[Start of MATERIAL FOR THIS TASK]

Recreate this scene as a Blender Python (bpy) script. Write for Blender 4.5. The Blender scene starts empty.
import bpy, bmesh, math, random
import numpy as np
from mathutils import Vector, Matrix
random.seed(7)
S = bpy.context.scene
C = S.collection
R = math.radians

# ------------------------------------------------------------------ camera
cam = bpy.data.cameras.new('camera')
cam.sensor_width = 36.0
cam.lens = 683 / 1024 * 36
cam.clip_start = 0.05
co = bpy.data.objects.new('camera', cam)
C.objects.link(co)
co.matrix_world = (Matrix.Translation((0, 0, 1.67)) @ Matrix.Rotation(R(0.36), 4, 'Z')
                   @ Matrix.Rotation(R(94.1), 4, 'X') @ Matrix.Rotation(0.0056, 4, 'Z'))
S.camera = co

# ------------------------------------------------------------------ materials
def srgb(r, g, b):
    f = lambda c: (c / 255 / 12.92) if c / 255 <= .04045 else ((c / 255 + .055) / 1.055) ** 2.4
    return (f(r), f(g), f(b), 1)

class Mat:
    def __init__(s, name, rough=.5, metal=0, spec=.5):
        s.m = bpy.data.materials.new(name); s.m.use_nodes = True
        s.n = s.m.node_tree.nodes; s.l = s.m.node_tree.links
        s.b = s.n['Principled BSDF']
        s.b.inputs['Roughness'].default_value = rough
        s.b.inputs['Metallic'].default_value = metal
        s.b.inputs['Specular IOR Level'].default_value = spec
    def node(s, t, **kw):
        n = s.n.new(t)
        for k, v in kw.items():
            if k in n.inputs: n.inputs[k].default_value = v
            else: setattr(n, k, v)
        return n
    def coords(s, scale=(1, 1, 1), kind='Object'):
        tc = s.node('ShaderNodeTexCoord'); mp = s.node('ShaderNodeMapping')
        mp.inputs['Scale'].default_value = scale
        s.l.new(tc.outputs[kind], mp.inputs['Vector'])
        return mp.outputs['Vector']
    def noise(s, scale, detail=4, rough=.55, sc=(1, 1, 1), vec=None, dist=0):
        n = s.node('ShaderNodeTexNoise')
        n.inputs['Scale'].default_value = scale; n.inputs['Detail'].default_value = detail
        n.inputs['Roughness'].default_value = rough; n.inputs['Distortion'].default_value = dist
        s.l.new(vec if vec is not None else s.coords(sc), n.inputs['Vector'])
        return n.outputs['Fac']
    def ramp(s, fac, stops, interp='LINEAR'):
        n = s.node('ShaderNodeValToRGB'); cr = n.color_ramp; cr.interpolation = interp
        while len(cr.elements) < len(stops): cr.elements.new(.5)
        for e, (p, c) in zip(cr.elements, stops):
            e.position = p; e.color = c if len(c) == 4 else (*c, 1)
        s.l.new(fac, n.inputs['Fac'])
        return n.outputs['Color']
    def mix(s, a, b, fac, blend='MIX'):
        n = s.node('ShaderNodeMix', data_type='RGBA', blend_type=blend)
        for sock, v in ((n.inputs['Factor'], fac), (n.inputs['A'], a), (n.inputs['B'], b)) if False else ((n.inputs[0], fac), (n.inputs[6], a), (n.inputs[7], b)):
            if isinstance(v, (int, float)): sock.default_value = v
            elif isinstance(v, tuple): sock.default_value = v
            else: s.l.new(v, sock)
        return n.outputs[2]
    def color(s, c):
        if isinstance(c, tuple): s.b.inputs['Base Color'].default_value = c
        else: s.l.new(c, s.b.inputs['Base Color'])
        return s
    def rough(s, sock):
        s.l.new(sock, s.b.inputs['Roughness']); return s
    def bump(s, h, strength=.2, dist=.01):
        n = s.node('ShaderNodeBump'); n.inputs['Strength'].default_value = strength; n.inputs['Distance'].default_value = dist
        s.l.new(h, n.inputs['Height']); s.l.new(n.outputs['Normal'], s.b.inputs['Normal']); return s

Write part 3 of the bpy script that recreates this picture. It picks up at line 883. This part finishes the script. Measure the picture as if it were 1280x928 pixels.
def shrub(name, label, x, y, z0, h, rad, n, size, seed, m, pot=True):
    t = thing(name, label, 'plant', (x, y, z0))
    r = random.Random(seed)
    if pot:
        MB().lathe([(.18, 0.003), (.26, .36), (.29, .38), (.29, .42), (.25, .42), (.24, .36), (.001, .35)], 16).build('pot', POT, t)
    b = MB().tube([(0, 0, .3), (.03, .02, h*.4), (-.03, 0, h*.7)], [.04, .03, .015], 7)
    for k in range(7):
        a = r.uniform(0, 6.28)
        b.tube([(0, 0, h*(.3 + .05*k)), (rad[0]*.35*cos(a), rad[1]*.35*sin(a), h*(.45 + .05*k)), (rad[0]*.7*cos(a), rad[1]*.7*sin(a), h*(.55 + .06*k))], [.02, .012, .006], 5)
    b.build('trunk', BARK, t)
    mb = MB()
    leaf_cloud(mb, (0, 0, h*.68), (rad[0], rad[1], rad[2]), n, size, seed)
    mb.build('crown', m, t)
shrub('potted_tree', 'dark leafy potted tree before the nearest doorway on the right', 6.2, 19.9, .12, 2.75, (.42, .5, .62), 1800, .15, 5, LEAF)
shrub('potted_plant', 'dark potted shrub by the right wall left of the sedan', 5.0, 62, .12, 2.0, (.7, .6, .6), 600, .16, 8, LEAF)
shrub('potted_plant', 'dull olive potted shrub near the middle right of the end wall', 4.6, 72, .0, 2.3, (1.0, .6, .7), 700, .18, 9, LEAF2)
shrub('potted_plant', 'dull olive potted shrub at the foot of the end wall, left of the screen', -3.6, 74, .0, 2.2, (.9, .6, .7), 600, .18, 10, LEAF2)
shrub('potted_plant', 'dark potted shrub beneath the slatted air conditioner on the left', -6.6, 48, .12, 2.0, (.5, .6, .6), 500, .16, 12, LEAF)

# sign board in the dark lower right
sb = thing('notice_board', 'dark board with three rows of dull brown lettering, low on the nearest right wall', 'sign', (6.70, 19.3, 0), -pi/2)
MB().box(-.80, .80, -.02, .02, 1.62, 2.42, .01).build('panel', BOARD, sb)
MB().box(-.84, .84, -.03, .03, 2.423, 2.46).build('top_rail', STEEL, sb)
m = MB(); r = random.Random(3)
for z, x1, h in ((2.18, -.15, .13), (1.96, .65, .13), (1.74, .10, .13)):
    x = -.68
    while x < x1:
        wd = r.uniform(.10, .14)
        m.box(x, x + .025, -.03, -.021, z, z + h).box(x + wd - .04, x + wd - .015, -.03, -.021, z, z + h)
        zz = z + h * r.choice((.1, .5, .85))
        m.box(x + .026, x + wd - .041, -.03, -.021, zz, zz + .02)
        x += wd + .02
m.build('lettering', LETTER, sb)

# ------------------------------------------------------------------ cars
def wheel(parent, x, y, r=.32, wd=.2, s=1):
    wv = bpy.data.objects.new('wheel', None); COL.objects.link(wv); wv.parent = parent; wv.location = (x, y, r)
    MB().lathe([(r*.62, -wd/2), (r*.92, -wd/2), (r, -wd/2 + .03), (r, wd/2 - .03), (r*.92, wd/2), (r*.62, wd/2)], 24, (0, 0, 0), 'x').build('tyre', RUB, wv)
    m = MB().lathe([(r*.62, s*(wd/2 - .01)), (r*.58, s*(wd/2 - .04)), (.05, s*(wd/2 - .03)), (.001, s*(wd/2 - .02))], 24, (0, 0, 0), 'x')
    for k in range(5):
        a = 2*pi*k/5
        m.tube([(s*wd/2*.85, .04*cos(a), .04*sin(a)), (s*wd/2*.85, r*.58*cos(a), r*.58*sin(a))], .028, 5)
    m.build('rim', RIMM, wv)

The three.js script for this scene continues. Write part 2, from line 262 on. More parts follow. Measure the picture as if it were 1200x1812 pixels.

[End of MATERIAL FOR THIS TASK]

WHAT TO WORK ON: Write out every record, exactly as written.

WORKED SOLUTION:
Recreate this scene as a Blender Python (bpy) script. Write for Blender 4.5. The Blender scene starts empty.
import bpy, bmesh, math, random
import numpy as np
from mathutils import Vector, Matrix
random.seed(7)
S = bpy.context.scene
C = S.collection
R = math.radians

# ------------------------------------------------------------------ camera
cam = bpy.data.cameras.new('camera')
cam.sensor_width = 36.0
cam.lens = 683 / 1024 * 36
cam.clip_start = 0.05
co = bpy.data.objects.new('camera', cam)
C.objects.link(co)
co.matrix_world = (Matrix.Translation((0, 0, 1.67)) @ Matrix.Rotation(R(0.36), 4, 'Z')
                   @ Matrix.Rotation(R(94.1), 4, 'X') @ Matrix.Rotation(0.0056, 4, 'Z'))
S.camera = co

# ------------------------------------------------------------------ materials
def srgb(r, g, b):
    f = lambda c: (c / 255 / 12.92) if c / 255 <= .04045 else ((c / 255 + .055) / 1.055) ** 2.4
    return (f(r), f(g), f(b), 1)

class Mat:
    def __init__(s, name, rough=.5, metal=0, spec=.5):
        s.m = bpy.data.materials.new(name); s.m.use_nodes = True
        s.n = s.m.node_tree.nodes; s.l = s.m.node_tree.links
        s.b = s.n['Principled BSDF']
        s.b.inputs['Roughness'].default_value = rough
        s.b.inputs['Metallic'].default_value = metal
        s.b.inputs['Specular IOR Level'].default_value = spec
    def node(s, t, **kw):
        n = s.n.new(t)
        for k, v in kw.items():
            if k in n.inputs: n.inputs[k].default_value = v
            else: setattr(n, k, v)
        return n
    def coords(s, scale=(1, 1, 1), kind='Object'):
        tc = s.node('ShaderNodeTexCoord'); mp = s.node('ShaderNodeMapping')
        mp.inputs['Scale'].default_value = scale
        s.l.new(tc.outputs[kind], mp.inputs['Vector'])
        return mp.outputs['Vector']
    def noise(s, scale, detail=4, rough=.55, sc=(1, 1, 1), vec=None, dist=0):
        n = s.node('ShaderNodeTexNoise')
        n.inputs['Scale'].default_value = scale; n.inputs['Detail'].default_value = detail
        n.inputs['Roughness'].default_value = rough; n.inputs['Distortion'].default_value = dist
        s.l.new(vec if vec is not None else s.coords(sc), n.inputs['Vector'])
        return n.outputs['Fac']
    def ramp(s, fac, stops, interp='LINEAR'):
        n = s.node('ShaderNodeValToRGB'); cr = n.color_ramp; cr.interpolation = interp
        while len(cr.elements) < len(stops): cr.elements.new(.5)
        for e, (p, c) in zip(cr.elements, stops):
            e.position = p; e.color = c if len(c) == 4 else (*c, 1)
        s.l.new(fac, n.inputs['Fac'])
        return n.outputs['Color']
    def mix(s, a, b, fac, blend='MIX'):
        n = s.node('ShaderNodeMix', data_type='RGBA', blend_type=blend)
        for sock, v in ((n.inputs['Factor'], fac), (n.inputs['A'], a), (n.inputs['B'], b)) if False else ((n.inputs[0], fac), (n.inputs[6], a), (n.inputs[7], b)):
            if isinstance(v, (int, float)): sock.default_value = v
            elif isinstance(v, tuple): sock.default_value = v
            else: s.l.new(v, sock)
        return n.outputs[2]
    def color(s, c):
        if isinstance(c, tuple): s.b.inputs['Base Color'].default_value = c
        else: s.l.new(c, s.b.inputs['Base Color'])
        return s
    def rough(s, sock):
        s.l.new(sock, s.b.inputs['Roughness']); return s
    def bump(s, h, strength=.2, dist=.01):
        n = s.node('ShaderNodeBump'); n.inputs['Strength'].default_value = strength; n.inputs['Distance'].default_value = dist
        s.l.new(h, n.inputs['Height']); s.l.new(n.outputs['Normal'], s.b.inputs['Normal']); return s

Write part 3 of the bpy script that recreates this picture. It picks up at line 883. This part finishes the script. Measure the picture as if it were 1280x928 pixels.
def shrub(name, label, x, y, z0, h, rad, n, size, seed, m, pot=True):
    t = thing(name, label, 'plant', (x, y, z0))
    r = random.Random(seed)
    if pot:
        MB().lathe([(.18, 0.003), (.26, .36), (.29, .38), (.29, .42), (.25, .42), (.24, .36), (.001, .35)], 16).build('pot', POT, t)
    b = MB().tube([(0, 0, .3), (.03, .02, h*.4), (-.03, 0, h*.7)], [.04, .03, .015], 7)
    for k in range(7):
        a = r.uniform(0, 6.28)
        b.tube([(0, 0, h*(.3 + .05*k)), (rad[0]*.35*cos(a), rad[1]*.35*sin(a), h*(.45 + .05*k)), (rad[0]*.7*cos(a), rad[1]*.7*sin(a), h*(.55 + .06*k))], [.02, .012, .006], 5)
    b.build('trunk', BARK, t)
    mb = MB()
    leaf_cloud(mb, (0, 0, h*.68), (rad[0], rad[1], rad[2]), n, size, seed)
    mb.build('crown', m, t)
shrub('potted_tree', 'dark leafy potted tree before the nearest doorway on the right', 6.2, 19.9, .12, 2.75, (.42, .5, .62), 1800, .15, 5, LEAF)
shrub('potted_plant', 'dark potted shrub by the right wall left of the sedan', 5.0, 62, .12, 2.0, (.7, .6, .6), 600, .16, 8, LEAF)
shrub('potted_plant', 'dull olive potted shrub near the middle right of the end wall', 4.6, 72, .0, 2.3, (1.0, .6, .7), 700, .18, 9, LEAF2)
shrub('potted_plant', 'dull olive potted shrub at the foot of the end wall, left of the screen', -3.6, 74, .0, 2.2, (.9, .6, .7), 600, .18, 10, LEAF2)
shrub('potted_plant', 'dark potted shrub beneath the slatted air conditioner on the left', -6.6, 48, .12, 2.0, (.5, .6, .6), 500, .16, 12, LEAF)

# sign board in the dark lower right
sb = thing('notice_board', 'dark board with three rows of dull brown lettering, low on the nearest right wall', 'sign', (6.70, 19.3, 0), -pi/2)
MB().box(-.80, .80, -.02, .02, 1.62, 2.42, .01).build('panel', BOARD, sb)
MB().box(-.84, .84, -.03, .03, 2.423, 2.46).build('top_rail', STEEL, sb)
m = MB(); r = random.Random(3)
for z, x1, h in ((2.18, -.15, .13), (1.96, .65, .13), (1.74, .10, .13)):
    x = -.68
    while x < x1:
        wd = r.uniform(.10, .14)
        m.box(x, x + .025, -.03, -.021, z, z + h).box(x + wd - .04, x + wd - .015, -.03, -.021, z, z + h)
        zz = z + h * r.choice((.1, .5, .85))
        m.box(x + .026, x + wd - .041, -.03, -.021, zz, zz + .02)
        x += wd + .02
m.build('lettering', LETTER, sb)

# ------------------------------------------------------------------ cars
def wheel(parent, x, y, r=.32, wd=.2, s=1):
    wv = bpy.data.objects.new('wheel', None); COL.objects.link(wv); wv.parent = parent; wv.location = (x, y, r)
    MB().lathe([(r*.62, -wd/2), (r*.92, -wd/2), (r, -wd/2 + .03), (r, wd/2 - .03), (r*.92, wd/2), (r*.62, wd/2)], 24, (0, 0, 0), 'x').build('tyre', RUB, wv)
    m = MB().lathe([(r*.62, s*(wd/2 - .01)), (r*.58, s*(wd/2 - .04)), (.05, s*(wd/2 - .03)), (.001, s*(wd/2 - .02))], 24, (0, 0, 0), 'x')
    for k in range(5):
        a = 2*pi*k/5
        m.tube([(s*wd/2*.85, .04*cos(a), .04*sin(a)), (s*wd/2*.85, r*.58*cos(a), r*.58*sin(a))], .028, 5)
    m.build('rim', RIMM, wv)

The three.js script for this scene continues. Write part 2, from line 262 on. More parts follow. Measure the picture as if it were 1200x1812 pixels.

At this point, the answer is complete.